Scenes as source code

● ● ● ● ● ● ●

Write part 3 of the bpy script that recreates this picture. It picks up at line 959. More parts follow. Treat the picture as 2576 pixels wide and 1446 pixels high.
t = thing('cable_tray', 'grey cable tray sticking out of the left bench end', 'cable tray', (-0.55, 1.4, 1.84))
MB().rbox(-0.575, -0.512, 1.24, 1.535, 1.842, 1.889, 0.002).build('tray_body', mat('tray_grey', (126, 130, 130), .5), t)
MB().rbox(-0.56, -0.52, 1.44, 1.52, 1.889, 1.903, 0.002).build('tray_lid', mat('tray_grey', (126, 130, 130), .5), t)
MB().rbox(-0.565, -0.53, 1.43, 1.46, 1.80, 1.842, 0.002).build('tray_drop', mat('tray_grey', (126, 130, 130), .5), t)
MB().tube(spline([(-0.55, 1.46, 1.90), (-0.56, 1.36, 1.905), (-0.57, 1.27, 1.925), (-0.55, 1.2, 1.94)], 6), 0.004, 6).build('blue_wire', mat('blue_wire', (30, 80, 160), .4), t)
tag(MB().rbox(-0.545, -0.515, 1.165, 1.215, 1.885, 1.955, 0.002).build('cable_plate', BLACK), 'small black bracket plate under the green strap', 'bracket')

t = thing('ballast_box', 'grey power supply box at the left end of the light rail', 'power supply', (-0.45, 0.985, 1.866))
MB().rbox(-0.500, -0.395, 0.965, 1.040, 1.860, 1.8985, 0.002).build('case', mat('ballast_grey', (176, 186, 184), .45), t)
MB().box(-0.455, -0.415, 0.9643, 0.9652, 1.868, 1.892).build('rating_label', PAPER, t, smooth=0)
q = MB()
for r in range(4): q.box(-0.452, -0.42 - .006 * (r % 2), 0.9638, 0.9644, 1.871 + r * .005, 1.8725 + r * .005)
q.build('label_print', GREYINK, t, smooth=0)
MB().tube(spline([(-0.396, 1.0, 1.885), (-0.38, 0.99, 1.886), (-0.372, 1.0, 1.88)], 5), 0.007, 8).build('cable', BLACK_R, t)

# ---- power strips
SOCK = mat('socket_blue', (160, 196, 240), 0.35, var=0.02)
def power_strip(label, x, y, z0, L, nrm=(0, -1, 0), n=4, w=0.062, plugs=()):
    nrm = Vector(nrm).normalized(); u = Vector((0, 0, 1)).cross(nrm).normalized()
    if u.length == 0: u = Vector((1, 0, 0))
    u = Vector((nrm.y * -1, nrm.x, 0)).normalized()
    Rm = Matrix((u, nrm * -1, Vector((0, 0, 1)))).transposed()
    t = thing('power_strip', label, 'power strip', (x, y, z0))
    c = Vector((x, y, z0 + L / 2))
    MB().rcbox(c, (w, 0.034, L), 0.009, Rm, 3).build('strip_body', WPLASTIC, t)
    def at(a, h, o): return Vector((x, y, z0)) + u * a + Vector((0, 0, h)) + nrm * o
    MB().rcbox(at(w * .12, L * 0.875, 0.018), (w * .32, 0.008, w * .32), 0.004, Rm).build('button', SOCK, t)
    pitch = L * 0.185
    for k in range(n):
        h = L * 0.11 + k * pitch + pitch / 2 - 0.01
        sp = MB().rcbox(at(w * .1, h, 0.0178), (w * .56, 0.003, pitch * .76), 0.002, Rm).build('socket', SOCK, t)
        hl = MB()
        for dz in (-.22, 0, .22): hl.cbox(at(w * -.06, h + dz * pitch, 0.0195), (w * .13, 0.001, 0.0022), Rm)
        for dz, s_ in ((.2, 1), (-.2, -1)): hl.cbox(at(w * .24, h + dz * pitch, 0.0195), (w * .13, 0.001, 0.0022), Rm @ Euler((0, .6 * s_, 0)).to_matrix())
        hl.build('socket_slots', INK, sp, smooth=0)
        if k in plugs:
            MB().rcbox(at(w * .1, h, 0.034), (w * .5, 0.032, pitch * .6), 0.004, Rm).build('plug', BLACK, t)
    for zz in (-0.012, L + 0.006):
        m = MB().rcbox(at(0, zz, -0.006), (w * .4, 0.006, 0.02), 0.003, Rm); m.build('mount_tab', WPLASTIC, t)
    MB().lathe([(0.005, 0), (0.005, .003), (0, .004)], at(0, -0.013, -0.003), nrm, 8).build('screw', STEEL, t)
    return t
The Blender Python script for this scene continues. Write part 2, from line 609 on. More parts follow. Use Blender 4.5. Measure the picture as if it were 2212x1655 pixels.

● ● ● ● ● ● ●

TASK REQUIREMENTS
Write the listing out again, exactly as it reads.

RESULT OF THE TASK
Write part 3 of the bpy script that recreates this picture. It picks up at line 959. More parts follow. Treat the picture as 2576 pixels wide and 1446 pixels high.
t = thing('cable_tray', 'grey cable tray sticking out of the left bench end', 'cable tray', (-0.55, 1.4, 1.84))
MB().rbox(-0.575, -0.512, 1.24, 1.535, 1.842, 1.889, 0.002).build('tray_body', mat('tray_grey', (126, 130, 130), .5), t)
MB().rbox(-0.56, -0.52, 1.44, 1.52, 1.889, 1.903, 0.002).build('tray_lid', mat('tray_grey', (126, 130, 130), .5), t)
MB().rbox(-0.565, -0.53, 1.43, 1.46, 1.80, 1.842, 0.002).build('tray_drop', mat('tray_grey', (126, 130, 130), .5), t)
MB().tube(spline([(-0.55, 1.46, 1.90), (-0.56, 1.36, 1.905), (-0.57, 1.27, 1.925), (-0.55, 1.2, 1.94)], 6), 0.004, 6).build('blue_wire', mat('blue_wire', (30, 80, 160), .4), t)
tag(MB().rbox(-0.545, -0.515, 1.165, 1.215, 1.885, 1.955, 0.002).build('cable_plate', BLACK), 'small black bracket plate under the green strap', 'bracket')

t = thing('ballast_box', 'grey power supply box at the left end of the light rail', 'power supply', (-0.45, 0.985, 1.866))
MB().rbox(-0.500, -0.395, 0.965, 1.040, 1.860, 1.8985, 0.002).build('case', mat('ballast_grey', (176, 186, 184), .45), t)
MB().box(-0.455, -0.415, 0.9643, 0.9652, 1.868, 1.892).build('rating_label', PAPER, t, smooth=0)
q = MB()
for r in range(4): q.box(-0.452, -0.42 - .006 * (r % 2), 0.9638, 0.9644, 1.871 + r * .005, 1.8725 + r * .005)
q.build('label_print', GREYINK, t, smooth=0)
MB().tube(spline([(-0.396, 1.0, 1.885), (-0.38, 0.99, 1.886), (-0.372, 1.0, 1.88)], 5), 0.007, 8).build('cable', BLACK_R, t)

# ---- power strips
SOCK = mat('socket_blue', (160, 196, 240), 0.35, var=0.02)
def power_strip(label, x, y, z0, L, nrm=(0, -1, 0), n=4, w=0.062, plugs=()):
    nrm = Vector(nrm).normalized(); u = Vector((0, 0, 1)).cross(nrm).normalized()
    if u.length == 0: u = Vector((1, 0, 0))
    u = Vector((nrm.y * -1, nrm.x, 0)).normalized()
    Rm = Matrix((u, nrm * -1, Vector((0, 0, 1)))).transposed()
    t = thing('power_strip', label, 'power strip', (x, y, z0))
    c = Vector((x, y, z0 + L / 2))
    MB().rcbox(c, (w, 0.034, L), 0.009, Rm, 3).build('strip_body', WPLASTIC, t)
    def at(a, h, o): return Vector((x, y, z0)) + u * a + Vector((0, 0, h)) + nrm * o
    MB().rcbox(at(w * .12, L * 0.875, 0.018), (w * .32, 0.008, w * .32), 0.004, Rm).build('button', SOCK, t)
    pitch = L * 0.185
    for k in range(n):
        h = L * 0.11 + k * pitch + pitch / 2 - 0.01
        sp = MB().rcbox(at(w * .1, h, 0.0178), (w * .56, 0.003, pitch * .76), 0.002, Rm).build('socket', SOCK, t)
        hl = MB()
        for dz in (-.22, 0, .22): hl.cbox(at(w * -.06, h + dz * pitch, 0.0195), (w * .13, 0.001, 0.0022), Rm)
        for dz, s_ in ((.2, 1), (-.2, -1)): hl.cbox(at(w * .24, h + dz * pitch, 0.0195), (w * .13, 0.001, 0.0022), Rm @ Euler((0, .6 * s_, 0)).to_matrix())
        hl.build('socket_slots', INK, sp, smooth=0)
        if k in plugs:
            MB().rcbox(at(w * .1, h, 0.034), (w * .5, 0.032, pitch * .6), 0.004, Rm).build('plug', BLACK, t)
    for zz in (-0.012, L + 0.006):
        m = MB().rcbox(at(0, zz, -0.006), (w * .4, 0.006, 0.02), 0.003, Rm); m.build('mount_tab', WPLASTIC, t)
    MB().lathe([(0.005, 0), (0.005, .003), (0, .004)], at(0, -0.013, -0.003), nrm, 8).build('screw', STEEL, t)
    return t
The Blender Python script for this scene continues. Write part 2, from line 609 on. More parts follow. Use Blender 4.5. Measure the picture as if it were 2212x1655 pixels.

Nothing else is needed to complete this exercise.